* _Your task_:
Print all of the data exactly.

* _Source material_:

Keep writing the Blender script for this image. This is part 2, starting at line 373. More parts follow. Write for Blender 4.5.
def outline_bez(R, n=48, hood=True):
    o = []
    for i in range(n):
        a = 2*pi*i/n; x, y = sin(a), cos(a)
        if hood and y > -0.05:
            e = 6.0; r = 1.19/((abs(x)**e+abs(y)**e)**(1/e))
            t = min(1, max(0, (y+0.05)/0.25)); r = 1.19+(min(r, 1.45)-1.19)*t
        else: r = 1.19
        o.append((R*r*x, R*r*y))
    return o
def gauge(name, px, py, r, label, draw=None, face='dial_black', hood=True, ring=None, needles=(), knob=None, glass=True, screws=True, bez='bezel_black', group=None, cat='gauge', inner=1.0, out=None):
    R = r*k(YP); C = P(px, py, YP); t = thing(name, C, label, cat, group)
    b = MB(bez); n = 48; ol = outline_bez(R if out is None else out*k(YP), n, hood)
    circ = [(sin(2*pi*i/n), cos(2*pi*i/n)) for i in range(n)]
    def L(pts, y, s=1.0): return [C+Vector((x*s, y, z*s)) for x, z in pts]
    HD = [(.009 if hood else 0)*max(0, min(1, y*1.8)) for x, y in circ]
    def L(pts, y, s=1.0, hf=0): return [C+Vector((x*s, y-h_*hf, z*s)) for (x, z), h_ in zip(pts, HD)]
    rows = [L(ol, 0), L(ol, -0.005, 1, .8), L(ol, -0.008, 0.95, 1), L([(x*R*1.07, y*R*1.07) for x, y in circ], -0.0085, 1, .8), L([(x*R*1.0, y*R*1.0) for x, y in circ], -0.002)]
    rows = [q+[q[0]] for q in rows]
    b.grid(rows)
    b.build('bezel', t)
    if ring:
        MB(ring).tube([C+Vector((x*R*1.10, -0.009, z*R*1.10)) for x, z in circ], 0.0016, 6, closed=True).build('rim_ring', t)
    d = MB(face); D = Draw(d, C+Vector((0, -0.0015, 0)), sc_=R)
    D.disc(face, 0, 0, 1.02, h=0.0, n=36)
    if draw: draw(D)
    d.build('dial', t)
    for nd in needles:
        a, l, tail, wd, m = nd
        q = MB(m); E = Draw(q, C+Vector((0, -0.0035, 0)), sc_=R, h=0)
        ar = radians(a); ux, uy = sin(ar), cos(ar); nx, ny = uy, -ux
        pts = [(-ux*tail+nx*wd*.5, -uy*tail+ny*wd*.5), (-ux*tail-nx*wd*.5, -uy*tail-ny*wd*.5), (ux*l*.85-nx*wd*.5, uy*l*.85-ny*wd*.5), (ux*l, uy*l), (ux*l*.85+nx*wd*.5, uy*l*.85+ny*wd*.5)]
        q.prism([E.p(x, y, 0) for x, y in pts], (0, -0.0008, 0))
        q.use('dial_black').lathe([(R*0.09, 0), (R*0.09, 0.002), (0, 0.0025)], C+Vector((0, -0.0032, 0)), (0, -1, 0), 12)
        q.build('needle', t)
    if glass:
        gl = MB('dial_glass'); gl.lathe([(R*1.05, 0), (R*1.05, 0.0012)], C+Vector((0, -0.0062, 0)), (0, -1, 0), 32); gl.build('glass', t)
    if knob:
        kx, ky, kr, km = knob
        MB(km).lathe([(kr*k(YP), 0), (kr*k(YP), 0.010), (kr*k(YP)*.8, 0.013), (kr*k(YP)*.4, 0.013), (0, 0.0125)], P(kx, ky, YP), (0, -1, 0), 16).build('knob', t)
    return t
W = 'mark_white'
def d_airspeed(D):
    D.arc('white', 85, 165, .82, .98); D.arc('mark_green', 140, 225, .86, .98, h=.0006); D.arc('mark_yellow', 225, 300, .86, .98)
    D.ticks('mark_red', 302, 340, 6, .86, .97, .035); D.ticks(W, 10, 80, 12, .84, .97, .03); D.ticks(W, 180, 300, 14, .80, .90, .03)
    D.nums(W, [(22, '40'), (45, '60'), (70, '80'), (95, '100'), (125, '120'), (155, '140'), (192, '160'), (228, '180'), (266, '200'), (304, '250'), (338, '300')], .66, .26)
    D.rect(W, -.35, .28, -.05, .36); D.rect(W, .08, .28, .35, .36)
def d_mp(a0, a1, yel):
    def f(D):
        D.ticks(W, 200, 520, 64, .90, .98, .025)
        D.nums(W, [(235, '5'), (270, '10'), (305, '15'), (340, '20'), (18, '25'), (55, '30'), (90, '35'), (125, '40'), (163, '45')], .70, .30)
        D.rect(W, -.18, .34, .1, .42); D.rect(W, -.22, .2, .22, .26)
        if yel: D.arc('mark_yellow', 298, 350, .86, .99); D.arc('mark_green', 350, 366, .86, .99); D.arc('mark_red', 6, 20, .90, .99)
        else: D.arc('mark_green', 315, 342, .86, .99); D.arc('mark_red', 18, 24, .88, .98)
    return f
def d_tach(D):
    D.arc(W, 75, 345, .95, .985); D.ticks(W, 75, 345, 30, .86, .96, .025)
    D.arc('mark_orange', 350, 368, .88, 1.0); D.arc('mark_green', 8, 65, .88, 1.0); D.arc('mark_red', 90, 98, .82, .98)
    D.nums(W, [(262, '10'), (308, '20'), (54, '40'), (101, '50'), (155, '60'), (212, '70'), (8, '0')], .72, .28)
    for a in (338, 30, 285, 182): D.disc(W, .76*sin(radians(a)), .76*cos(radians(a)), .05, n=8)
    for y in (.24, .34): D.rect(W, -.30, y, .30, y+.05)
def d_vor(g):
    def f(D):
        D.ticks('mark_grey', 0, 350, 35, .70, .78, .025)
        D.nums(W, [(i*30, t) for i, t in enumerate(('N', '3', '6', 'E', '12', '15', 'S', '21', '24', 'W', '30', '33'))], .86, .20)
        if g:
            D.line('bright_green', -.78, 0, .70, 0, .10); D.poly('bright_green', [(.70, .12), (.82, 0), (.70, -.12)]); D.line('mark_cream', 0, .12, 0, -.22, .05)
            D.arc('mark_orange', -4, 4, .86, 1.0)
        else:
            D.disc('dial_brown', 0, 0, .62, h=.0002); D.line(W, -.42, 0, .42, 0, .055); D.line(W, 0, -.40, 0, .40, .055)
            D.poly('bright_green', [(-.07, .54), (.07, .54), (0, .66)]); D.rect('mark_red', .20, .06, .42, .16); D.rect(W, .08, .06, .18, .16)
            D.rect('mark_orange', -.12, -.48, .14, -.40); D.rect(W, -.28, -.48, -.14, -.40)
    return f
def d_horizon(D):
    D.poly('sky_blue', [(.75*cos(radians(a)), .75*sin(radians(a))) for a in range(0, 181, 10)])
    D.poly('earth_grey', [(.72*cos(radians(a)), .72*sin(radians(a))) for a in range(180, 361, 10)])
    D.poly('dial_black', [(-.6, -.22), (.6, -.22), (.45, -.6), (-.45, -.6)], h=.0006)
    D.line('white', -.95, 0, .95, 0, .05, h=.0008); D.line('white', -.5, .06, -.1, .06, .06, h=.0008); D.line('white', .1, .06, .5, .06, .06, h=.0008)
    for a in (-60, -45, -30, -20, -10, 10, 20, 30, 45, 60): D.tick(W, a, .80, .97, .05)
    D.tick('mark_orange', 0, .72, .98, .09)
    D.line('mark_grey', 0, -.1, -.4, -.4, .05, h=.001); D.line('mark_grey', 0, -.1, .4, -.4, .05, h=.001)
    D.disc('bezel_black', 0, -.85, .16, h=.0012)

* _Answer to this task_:
Keep writing the Blender script for this image. This is part 2, starting at line 373. More parts follow. Write for Blender 4.5.
def outline_bez(R, n=48, hood=True):
    o = []
    for i in range(n):
        a = 2*pi*i/n; x, y = sin(a), cos(a)
        if hood and y > -0.05:
            e = 6.0; r = 1.19/((abs(x)**e+abs(y)**e)**(1/e))
            t = min(1, max(0, (y+0.05)/0.25)); r = 1.19+(min(r, 1.45)-1.19)*t
        else: r = 1.19
        o.append((R*r*x, R*r*y))
    return o
def gauge(name, px, py, r, label, draw=None, face='dial_black', hood=True, ring=None, needles=(), knob=None, glass=True, screws=True, bez='bezel_black', group=None, cat='gauge', inner=1.0, out=None):
    R = r*k(YP); C = P(px, py, YP); t = thing(name, C, label, cat, group)
    b = MB(bez); n = 48; ol = outline_bez(R if out is None else out*k(YP), n, hood)
    circ = [(sin(2*pi*i/n), cos(2*pi*i/n)) for i in range(n)]
    def L(pts, y, s=1.0): return [C+Vector((x*s, y, z*s)) for x, z in pts]
    HD = [(.009 if hood else 0)*max(0, min(1, y*1.8)) for x, y in circ]
    def L(pts, y, s=1.0, hf=0): return [C+Vector((x*s, y-h_*hf, z*s)) for (x, z), h_ in zip(pts, HD)]
    rows = [L(ol, 0), L(ol, -0.005, 1, .8), L(ol, -0.008, 0.95, 1), L([(x*R*1.07, y*R*1.07) for x, y in circ], -0.0085, 1, .8), L([(x*R*1.0, y*R*1.0) for x, y in circ], -0.002)]
    rows = [q+[q[0]] for q in rows]
    b.grid(rows)
    b.build('bezel', t)
    if ring:
        MB(ring).tube([C+Vector((x*R*1.10, -0.009, z*R*1.10)) for x, z in circ], 0.0016, 6, closed=True).build('rim_ring', t)
    d = MB(face); D = Draw(d, C+Vector((0, -0.0015, 0)), sc_=R)
    D.disc(face, 0, 0, 1.02, h=0.0, n=36)
    if draw: draw(D)
    d.build('dial', t)
    for nd in needles:
        a, l, tail, wd, m = nd
        q = MB(m); E = Draw(q, C+Vector((0, -0.0035, 0)), sc_=R, h=0)
        ar = radians(a); ux, uy = sin(ar), cos(ar); nx, ny = uy, -ux
        pts = [(-ux*tail+nx*wd*.5, -uy*tail+ny*wd*.5), (-ux*tail-nx*wd*.5, -uy*tail-ny*wd*.5), (ux*l*.85-nx*wd*.5, uy*l*.85-ny*wd*.5), (ux*l, uy*l), (ux*l*.85+nx*wd*.5, uy*l*.85+ny*wd*.5)]
        q.prism([E.p(x, y, 0) for x, y in pts], (0, -0.0008, 0))
        q.use('dial_black').lathe([(R*0.09, 0), (R*0.09, 0.002), (0, 0.0025)], C+Vector((0, -0.0032, 0)), (0, -1, 0), 12)
        q.build('needle', t)
    if glass:
        gl = MB('dial_glass'); gl.lathe([(R*1.05, 0), (R*1.05, 0.0012)], C+Vector((0, -0.0062, 0)), (0, -1, 0), 32); gl.build('glass', t)
    if knob:
        kx, ky, kr, km = knob
        MB(km).lathe([(kr*k(YP), 0), (kr*k(YP), 0.010), (kr*k(YP)*.8, 0.013), (kr*k(YP)*.4, 0.013), (0, 0.0125)], P(kx, ky, YP), (0, -1, 0), 16).build('knob', t)
    return t
W = 'mark_white'
def d_airspeed(D):
    D.arc('white', 85, 165, .82, .98); D.arc('mark_green', 140, 225, .86, .98, h=.0006); D.arc('mark_yellow', 225, 300, .86, .98)
    D.ticks('mark_red', 302, 340, 6, .86, .97, .035); D.ticks(W, 10, 80, 12, .84, .97, .03); D.ticks(W, 180, 300, 14, .80, .90, .03)
    D.nums(W, [(22, '40'), (45, '60'), (70, '80'), (95, '100'), (125, '120'), (155, '140'), (192, '160'), (228, '180'), (266, '200'), (304, '250'), (338, '300')], .66, .26)
    D.rect(W, -.35, .28, -.05, .36); D.rect(W, .08, .28, .35, .36)
def d_mp(a0, a1, yel):
    def f(D):
        D.ticks(W, 200, 520, 64, .90, .98, .025)
        D.nums(W, [(235, '5'), (270, '10'), (305, '15'), (340, '20'), (18, '25'), (55, '30'), (90, '35'), (125, '40'), (163, '45')], .70, .30)
        D.rect(W, -.18, .34, .1, .42); D.rect(W, -.22, .2, .22, .26)
        if yel: D.arc('mark_yellow', 298, 350, .86, .99); D.arc('mark_green', 350, 366, .86, .99); D.arc('mark_red', 6, 20, .90, .99)
        else: D.arc('mark_green', 315, 342, .86, .99); D.arc('mark_red', 18, 24, .88, .98)
    return f
def d_tach(D):
    D.arc(W, 75, 345, .95, .985); D.ticks(W, 75, 345, 30, .86, .96, .025)
    D.arc('mark_orange', 350, 368, .88, 1.0); D.arc('mark_green', 8, 65, .88, 1.0); D.arc('mark_red', 90, 98, .82, .98)
    D.nums(W, [(262, '10'), (308, '20'), (54, '40'), (101, '50'), (155, '60'), (212, '70'), (8, '0')], .72, .28)
    for a in (338, 30, 285, 182): D.disc(W, .76*sin(radians(a)), .76*cos(radians(a)), .05, n=8)
    for y in (.24, .34): D.rect(W, -.30, y, .30, y+.05)
def d_vor(g):
    def f(D):
        D.ticks('mark_grey', 0, 350, 35, .70, .78, .025)
        D.nums(W, [(i*30, t) for i, t in enumerate(('N', '3', '6', 'E', '12', '15', 'S', '21', '24', 'W', '30', '33'))], .86, .20)
        if g:
            D.line('bright_green', -.78, 0, .70, 0, .10); D.poly('bright_green', [(.70, .12), (.82, 0), (.70, -.12)]); D.line('mark_cream', 0, .12, 0, -.22, .05)
            D.arc('mark_orange', -4, 4, .86, 1.0)
        else:
            D.disc('dial_brown', 0, 0, .62, h=.0002); D.line(W, -.42, 0, .42, 0, .055); D.line(W, 0, -.40, 0, .40, .055)
            D.poly('bright_green', [(-.07, .54), (.07, .54), (0, .66)]); D.rect('mark_red', .20, .06, .42, .16); D.rect(W, .08, .06, .18, .16)
            D.rect('mark_orange', -.12, -.48, .14, -.40); D.rect(W, -.28, -.48, -.14, -.40)
    return f
def d_horizon(D):
    D.poly('sky_blue', [(.75*cos(radians(a)), .75*sin(radians(a))) for a in range(0, 181, 10)])
    D.poly('earth_grey', [(.72*cos(radians(a)), .72*sin(radians(a))) for a in range(180, 361, 10)])
    D.poly('dial_black', [(-.6, -.22), (.6, -.22), (.45, -.6), (-.45, -.6)], h=.0006)
    D.line('white', -.95, 0, .95, 0, .05, h=.0008); D.line('white', -.5, .06, -.1, .06, .06, h=.0008); D.line('white', .1, .06, .5, .06, .06, h=.0008)
    for a in (-60, -45, -30, -20, -10, 10, 20, 30, 45, 60): D.tick(W, a, .80, .97, .05)
    D.tick('mark_orange', 0, .72, .98, .09)
    D.line('mark_grey', 0, -.1, -.4, -.4, .05, h=.001); D.line('mark_grey', 0, -.1, .4, -.4, .05, h=.001)
    D.disc('bezel_black', 0, -.85, .16, h=.0012)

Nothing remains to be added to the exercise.